→ COLLECTED DATA
——————
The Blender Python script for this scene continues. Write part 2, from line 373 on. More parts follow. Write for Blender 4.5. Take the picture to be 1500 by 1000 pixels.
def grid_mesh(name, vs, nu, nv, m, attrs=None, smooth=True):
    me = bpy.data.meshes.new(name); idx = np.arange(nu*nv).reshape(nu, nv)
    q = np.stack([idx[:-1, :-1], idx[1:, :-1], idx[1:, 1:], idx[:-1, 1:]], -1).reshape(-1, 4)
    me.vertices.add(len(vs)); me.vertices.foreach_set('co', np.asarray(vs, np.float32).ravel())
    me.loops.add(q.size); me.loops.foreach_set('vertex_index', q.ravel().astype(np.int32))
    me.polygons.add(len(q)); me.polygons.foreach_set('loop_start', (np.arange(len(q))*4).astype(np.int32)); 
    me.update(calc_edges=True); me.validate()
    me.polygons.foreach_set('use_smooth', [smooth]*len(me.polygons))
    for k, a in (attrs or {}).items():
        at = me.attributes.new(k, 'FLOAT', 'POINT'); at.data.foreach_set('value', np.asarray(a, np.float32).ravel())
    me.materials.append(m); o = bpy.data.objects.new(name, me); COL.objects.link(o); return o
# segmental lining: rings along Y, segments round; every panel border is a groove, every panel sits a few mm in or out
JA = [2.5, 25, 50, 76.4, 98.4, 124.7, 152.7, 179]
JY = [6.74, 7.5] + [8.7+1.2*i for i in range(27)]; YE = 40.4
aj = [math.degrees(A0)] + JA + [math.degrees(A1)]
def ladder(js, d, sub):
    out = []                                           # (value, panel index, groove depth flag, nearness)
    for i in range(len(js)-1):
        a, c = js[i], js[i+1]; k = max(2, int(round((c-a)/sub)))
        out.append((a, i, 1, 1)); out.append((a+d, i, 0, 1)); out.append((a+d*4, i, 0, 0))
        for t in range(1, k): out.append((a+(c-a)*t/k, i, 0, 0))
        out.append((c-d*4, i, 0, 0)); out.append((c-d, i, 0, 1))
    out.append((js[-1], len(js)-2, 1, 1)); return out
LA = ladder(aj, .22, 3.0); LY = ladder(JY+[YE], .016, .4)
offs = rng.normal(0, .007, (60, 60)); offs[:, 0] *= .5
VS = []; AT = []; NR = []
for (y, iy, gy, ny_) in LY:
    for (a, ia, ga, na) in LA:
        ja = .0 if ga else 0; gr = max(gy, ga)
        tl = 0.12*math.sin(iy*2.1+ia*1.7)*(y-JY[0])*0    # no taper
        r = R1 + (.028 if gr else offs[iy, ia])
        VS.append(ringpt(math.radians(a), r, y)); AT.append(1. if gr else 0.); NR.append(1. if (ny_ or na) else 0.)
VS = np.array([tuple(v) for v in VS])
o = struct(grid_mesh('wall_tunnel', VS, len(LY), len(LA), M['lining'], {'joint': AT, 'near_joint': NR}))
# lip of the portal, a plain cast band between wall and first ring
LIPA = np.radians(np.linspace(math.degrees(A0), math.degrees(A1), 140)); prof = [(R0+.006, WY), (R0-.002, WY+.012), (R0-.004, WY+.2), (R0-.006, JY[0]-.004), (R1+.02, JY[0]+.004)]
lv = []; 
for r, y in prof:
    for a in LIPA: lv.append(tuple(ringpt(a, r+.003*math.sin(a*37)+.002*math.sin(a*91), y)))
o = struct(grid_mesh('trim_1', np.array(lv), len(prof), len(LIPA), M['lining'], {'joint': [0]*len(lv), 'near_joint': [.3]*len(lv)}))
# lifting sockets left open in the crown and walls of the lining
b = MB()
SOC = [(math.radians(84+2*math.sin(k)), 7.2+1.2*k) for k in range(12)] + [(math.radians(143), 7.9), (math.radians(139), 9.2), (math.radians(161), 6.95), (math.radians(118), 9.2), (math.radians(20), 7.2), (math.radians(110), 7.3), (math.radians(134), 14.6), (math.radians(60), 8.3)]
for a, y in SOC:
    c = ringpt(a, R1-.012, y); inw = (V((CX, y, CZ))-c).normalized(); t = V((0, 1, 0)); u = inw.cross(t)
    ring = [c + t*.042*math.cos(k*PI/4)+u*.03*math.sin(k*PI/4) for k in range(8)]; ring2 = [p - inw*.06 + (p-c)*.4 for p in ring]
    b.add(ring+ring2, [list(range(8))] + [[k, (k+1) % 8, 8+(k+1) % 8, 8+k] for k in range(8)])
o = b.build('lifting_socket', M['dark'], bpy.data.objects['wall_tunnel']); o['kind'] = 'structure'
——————
→ BRIEF
Each line of the listing should be copied exactly.

→ ANSWER TO THIS TASK
The Blender Python script for this scene continues. Write part 2, from line 373 on. More parts follow. Write for Blender 4.5. Take the picture to be 1500 by 1000 pixels.
def grid_mesh(name, vs, nu, nv, m, attrs=None, smooth=True):
    me = bpy.data.meshes.new(name); idx = np.arange(nu*nv).reshape(nu, nv)
    q = np.stack([idx[:-1, :-1], idx[1:, :-1], idx[1:, 1:], idx[:-1, 1:]], -1).reshape(-1, 4)
    me.vertices.add(len(vs)); me.vertices.foreach_set('co', np.asarray(vs, np.float32).ravel())
    me.loops.add(q.size); me.loops.foreach_set('vertex_index', q.ravel().astype(np.int32))
    me.polygons.add(len(q)); me.polygons.foreach_set('loop_start', (np.arange(len(q))*4).astype(np.int32)); 
    me.update(calc_edges=True); me.validate()
    me.polygons.foreach_set('use_smooth', [smooth]*len(me.polygons))
    for k, a in (attrs or {}).items():
        at = me.attributes.new(k, 'FLOAT', 'POINT'); at.data.foreach_set('value', np.asarray(a, np.float32).ravel())
    me.materials.append(m); o = bpy.data.objects.new(name, me); COL.objects.link(o); return o
# segmental lining: rings along Y, segments round; every panel border is a groove, every panel sits a few mm in or out
JA = [2.5, 25, 50, 76.4, 98.4, 124.7, 152.7, 179]
JY = [6.74, 7.5] + [8.7+1.2*i for i in range(27)]; YE = 40.4
aj = [math.degrees(A0)] + JA + [math.degrees(A1)]
def ladder(js, d, sub):
    out = []                                           # (value, panel index, groove depth flag, nearness)
    for i in range(len(js)-1):
        a, c = js[i], js[i+1]; k = max(2, int(round((c-a)/sub)))
        out.append((a, i, 1, 1)); out.append((a+d, i, 0, 1)); out.append((a+d*4, i, 0, 0))
        for t in range(1, k): out.append((a+(c-a)*t/k, i, 0, 0))
        out.append((c-d*4, i, 0, 0)); out.append((c-d, i, 0, 1))
    out.append((js[-1], len(js)-2, 1, 1)); return out
LA = ladder(aj, .22, 3.0); LY = ladder(JY+[YE], .016, .4)
offs = rng.normal(0, .007, (60, 60)); offs[:, 0] *= .5
VS = []; AT = []; NR = []
for (y, iy, gy, ny_) in LY:
    for (a, ia, ga, na) in LA:
        ja = .0 if ga else 0; gr = max(gy, ga)
        tl = 0.12*math.sin(iy*2.1+ia*1.7)*(y-JY[0])*0    # no taper
        r = R1 + (.028 if gr else offs[iy, ia])
        VS.append(ringpt(math.radians(a), r, y)); AT.append(1. if gr else 0.); NR.append(1. if (ny_ or na) else 0.)
VS = np.array([tuple(v) for v in VS])
o = struct(grid_mesh('wall_tunnel', VS, len(LY), len(LA), M['lining'], {'joint': AT, 'near_joint': NR}))
# lip of the portal, a plain cast band between wall and first ring
LIPA = np.radians(np.linspace(math.degrees(A0), math.degrees(A1), 140)); prof = [(R0+.006, WY), (R0-.002, WY+.012), (R0-.004, WY+.2), (R0-.006, JY[0]-.004), (R1+.02, JY[0]+.004)]
lv = []; 
for r, y in prof:
    for a in LIPA: lv.append(tuple(ringpt(a, r+.003*math.sin(a*37)+.002*math.sin(a*91), y)))
o = struct(grid_mesh('trim_1', np.array(lv), len(prof), len(LIPA), M['lining'], {'joint': [0]*len(lv), 'near_joint': [.3]*len(lv)}))
# lifting sockets left open in the crown and walls of the lining
b = MB()
SOC = [(math.radians(84+2*math.sin(k)), 7.2+1.2*k) for k in range(12)] + [(math.radians(143), 7.9), (math.radians(139), 9.2), (math.radians(161), 6.95), (math.radians(118), 9.2), (math.radians(20), 7.2), (math.radians(110), 7.3), (math.radians(134), 14.6), (math.radians(60), 8.3)]
for a, y in SOC:
    c = ringpt(a, R1-.012, y); inw = (V((CX, y, CZ))-c).normalized(); t = V((0, 1, 0)); u = inw.cross(t)
    ring = [c + t*.042*math.cos(k*PI/4)+u*.03*math.sin(k*PI/4) for k in range(8)]; ring2 = [p - inw*.06 + (p-c)*.4 for p in ring]
    b.add(ring+ring2, [list(range(8))] + [[k, (k+1) % 8, 8+(k+1) % 8, 8+k] for k in range(8)])
o = b.build('lifting_socket', M['dark'], bpy.data.objects['wall_tunnel']); o['kind'] = 'structure'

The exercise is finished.